Monday, September 23, 2013

Hungry?

My grandmother used to hang out with the rest of us. When she was home, she usually sat with my mother, talking, drinking and smoking. She worked as a front desk clerk at my dad’s motel. Sometimes she brought home kids' magazines or books from the lobby. She let me make her drinks, holding a finger up to the glass to show me how much vodka and how much orange juice to add.

After my dad died, the hotel was sold. She never got another job and started spending more time in her room. She liked watching All in the Family and Benny Hill, or reading biographies (she didn’t care for fiction).

Eventually, she stopped joining us for meals. She drank more. She started calling a cab to take her to the liquor store when my mother wasn’t home (my grandmother did not drive). Then she’d disappear back into her room. Eventually she started paying the cab drivers to go to the liquor store for her.
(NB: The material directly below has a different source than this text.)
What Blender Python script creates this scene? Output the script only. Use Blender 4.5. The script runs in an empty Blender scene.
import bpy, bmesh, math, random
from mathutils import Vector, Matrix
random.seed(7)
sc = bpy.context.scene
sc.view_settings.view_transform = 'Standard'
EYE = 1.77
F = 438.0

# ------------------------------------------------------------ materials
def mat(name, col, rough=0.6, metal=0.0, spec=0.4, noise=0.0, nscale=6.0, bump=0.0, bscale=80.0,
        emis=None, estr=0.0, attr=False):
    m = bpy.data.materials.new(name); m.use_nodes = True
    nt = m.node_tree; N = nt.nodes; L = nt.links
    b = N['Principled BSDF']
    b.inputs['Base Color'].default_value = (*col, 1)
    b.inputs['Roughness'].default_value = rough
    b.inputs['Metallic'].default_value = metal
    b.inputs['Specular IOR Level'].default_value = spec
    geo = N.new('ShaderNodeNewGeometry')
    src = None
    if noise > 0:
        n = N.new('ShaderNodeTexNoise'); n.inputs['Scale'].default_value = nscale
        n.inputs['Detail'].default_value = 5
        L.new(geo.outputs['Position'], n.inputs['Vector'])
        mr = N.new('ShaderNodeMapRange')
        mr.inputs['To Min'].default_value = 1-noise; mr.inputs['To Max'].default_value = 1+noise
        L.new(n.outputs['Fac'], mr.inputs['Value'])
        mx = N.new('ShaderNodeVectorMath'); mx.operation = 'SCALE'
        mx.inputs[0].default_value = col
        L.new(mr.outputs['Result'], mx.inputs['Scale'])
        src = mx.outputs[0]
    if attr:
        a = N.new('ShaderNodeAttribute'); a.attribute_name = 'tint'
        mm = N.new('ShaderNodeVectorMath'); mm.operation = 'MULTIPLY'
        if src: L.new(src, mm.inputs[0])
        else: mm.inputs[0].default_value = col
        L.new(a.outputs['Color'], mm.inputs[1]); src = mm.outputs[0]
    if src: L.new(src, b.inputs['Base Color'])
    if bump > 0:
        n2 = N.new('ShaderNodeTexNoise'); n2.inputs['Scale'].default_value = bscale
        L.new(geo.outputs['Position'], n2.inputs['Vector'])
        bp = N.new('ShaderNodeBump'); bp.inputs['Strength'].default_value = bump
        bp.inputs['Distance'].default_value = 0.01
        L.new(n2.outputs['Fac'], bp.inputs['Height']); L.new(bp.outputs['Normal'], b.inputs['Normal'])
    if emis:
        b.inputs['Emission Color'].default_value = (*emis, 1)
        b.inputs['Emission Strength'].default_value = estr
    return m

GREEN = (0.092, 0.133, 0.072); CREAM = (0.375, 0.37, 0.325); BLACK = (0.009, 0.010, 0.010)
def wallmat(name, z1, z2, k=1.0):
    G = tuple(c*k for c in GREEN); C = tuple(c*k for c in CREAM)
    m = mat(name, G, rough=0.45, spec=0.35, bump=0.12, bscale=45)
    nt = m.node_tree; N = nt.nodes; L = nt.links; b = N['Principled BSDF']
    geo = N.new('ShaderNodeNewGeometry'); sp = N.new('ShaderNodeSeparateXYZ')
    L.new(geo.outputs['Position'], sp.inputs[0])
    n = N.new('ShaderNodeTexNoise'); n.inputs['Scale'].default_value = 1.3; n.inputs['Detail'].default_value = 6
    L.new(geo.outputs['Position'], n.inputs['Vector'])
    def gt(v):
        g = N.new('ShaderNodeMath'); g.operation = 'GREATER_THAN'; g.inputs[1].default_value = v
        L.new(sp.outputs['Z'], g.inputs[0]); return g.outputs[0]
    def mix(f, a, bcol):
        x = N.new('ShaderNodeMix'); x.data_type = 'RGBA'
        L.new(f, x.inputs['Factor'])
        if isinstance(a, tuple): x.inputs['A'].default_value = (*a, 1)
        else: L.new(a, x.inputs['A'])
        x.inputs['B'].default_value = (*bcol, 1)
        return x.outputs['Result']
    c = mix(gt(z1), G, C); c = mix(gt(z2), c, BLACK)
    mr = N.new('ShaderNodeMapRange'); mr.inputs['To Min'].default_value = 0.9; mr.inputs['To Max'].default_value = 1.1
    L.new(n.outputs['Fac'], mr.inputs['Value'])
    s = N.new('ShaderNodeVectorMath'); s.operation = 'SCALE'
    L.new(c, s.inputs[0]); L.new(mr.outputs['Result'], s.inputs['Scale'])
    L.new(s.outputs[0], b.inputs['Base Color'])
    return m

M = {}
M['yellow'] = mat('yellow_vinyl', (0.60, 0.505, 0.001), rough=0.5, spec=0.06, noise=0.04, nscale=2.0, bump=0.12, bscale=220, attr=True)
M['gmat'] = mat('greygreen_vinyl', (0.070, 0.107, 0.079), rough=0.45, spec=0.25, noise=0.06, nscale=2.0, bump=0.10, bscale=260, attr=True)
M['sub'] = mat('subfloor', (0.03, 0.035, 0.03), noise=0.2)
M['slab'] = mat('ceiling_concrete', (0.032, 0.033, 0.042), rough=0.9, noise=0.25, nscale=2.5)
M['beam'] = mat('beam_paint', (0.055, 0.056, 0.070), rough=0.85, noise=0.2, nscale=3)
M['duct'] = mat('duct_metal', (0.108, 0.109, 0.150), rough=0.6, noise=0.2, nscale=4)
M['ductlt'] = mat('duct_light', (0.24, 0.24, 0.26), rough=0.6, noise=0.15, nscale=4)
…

She stopped bothering with the orange juice.

She became very angry at us. She spent more and more time in her room until the only time we saw her was when she crept quietly down the hall to the hallway door. She would stand there in the doorway and stare at whoever had the misfortune to be in the living room at the time until she'd been noticed. Then she’d sneer, raise her chin as though rising above some great injustice, and walk back to her room. She would mumble something followed by “you,” as she made her exit. Once in a while, you could make out the word “rotter” (she was British). One time, she even hissed. 

The worst was when you were sitting with your back to the hallway door. Then, when you did eventually notice her, you would have no way of knowing how long she’d been there.

The last time I remember her trying to be part of the family, she had made me and my brothers breakfast. It was unnerving. We hardly ever saw her anymore, and when we did she sneered at us. But she was being friendly so we politely took the scrambled eggs she’d made and sat down to eat them. When I was finished, I walked past the stove to put my plate in the sink and saw the pan and utensil she had used to cook the eggs. It was the scoop from the cat’s litter box.